Il nostro impatto culturale si valuta soprattutto quando non ci siamo, ovvero quando siamo chiusi e gli spazi adiacenti al Mercato diventano luoghi difficili, di disagio sociale e criminalità. Invece durante il nostro presidio non abbiamo mai avuto un problema in termini di sicurezza e civiltà: un vero e proprio presidio culturale.
Senzaspine al Mercato, e dunque al quartiere e alla città, porta arte, didattica, socialità, concerti e attività ricreative con circa 200 eventi in un anno, un’apertura di 7 giorni su 7 da settembre a luglio, dalla mattina alla sera. Questo attivismo genere senza dubbio un evidente impatto in termini di benessere sociale ed economia per il territorio; quando non ci sarà più le persone purtroppo se ne accorgeranno.

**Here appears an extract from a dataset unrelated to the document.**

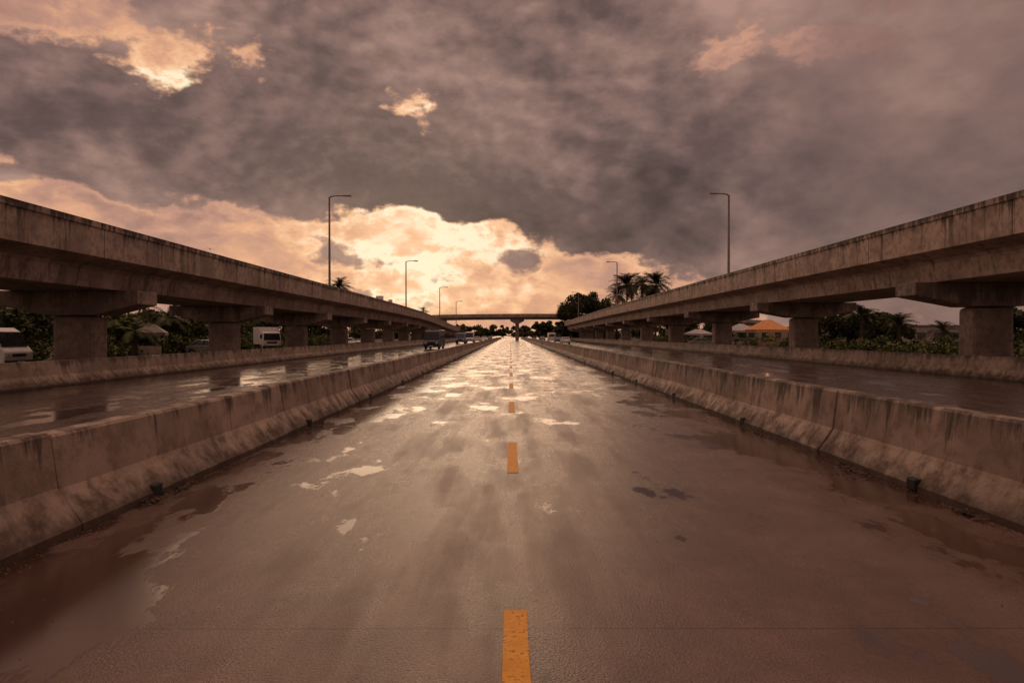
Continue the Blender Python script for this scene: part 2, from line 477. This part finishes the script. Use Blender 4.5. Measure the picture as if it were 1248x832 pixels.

Dove si svolgeranno le prove dell’Orchestra Senzaspine ora che il Mercato Sonato non c’è più e che ne sarà di tutti i progetti avviati lì? 

Ancora purtroppo non lo sappiamo, al momento siamo lì e se volete venirci a trovare la porta è sempre aperta.

Tutto è partito, appunto, dall’Orchestra. Quali sono gli stereotipi sulla musica classica che ancora oggi dovete affrontare?

Gli stereotipi sono moltissimi e cambiano a seconda delle generazioni e degli ambienti. Essere Senzaspine significa imparare a leggere la contemporaneità e abbattere tutti quei muri visibili e invisibili che rendono inaccessibili le esperienze, tutte,  culturali  o sociali che siano. Noi siamo partiti dai nostri bisogni, rimettere al centro la musica classica come fattore di crescita culturale e sociale, e da lì non ci siamo più fermati.

Qual è la soddisfazione più grande del lavoro svolto fin qui? 

In termini artistici non sappiamo rispondere, ogni anno accade qualche progetto che sovrasta il precedente. L’ultimo è stato il progetto “E Buio Fu” in Piazza Maggiore per il Festival dei Portici, per noi è stato qualcosa di importantissimo.
Dal punto di vista sociale le soddisfazioni più grandi sono aver avviato una scuola di musica che oggi conta 400 tra bambini e bambine e, infine, aver contribuito a disegnare un futuro meno incerto per gli occhi dei nostri collaboratori e delle nostre collaboratrici, un futuro ancora ricco di emozioni e di speranze.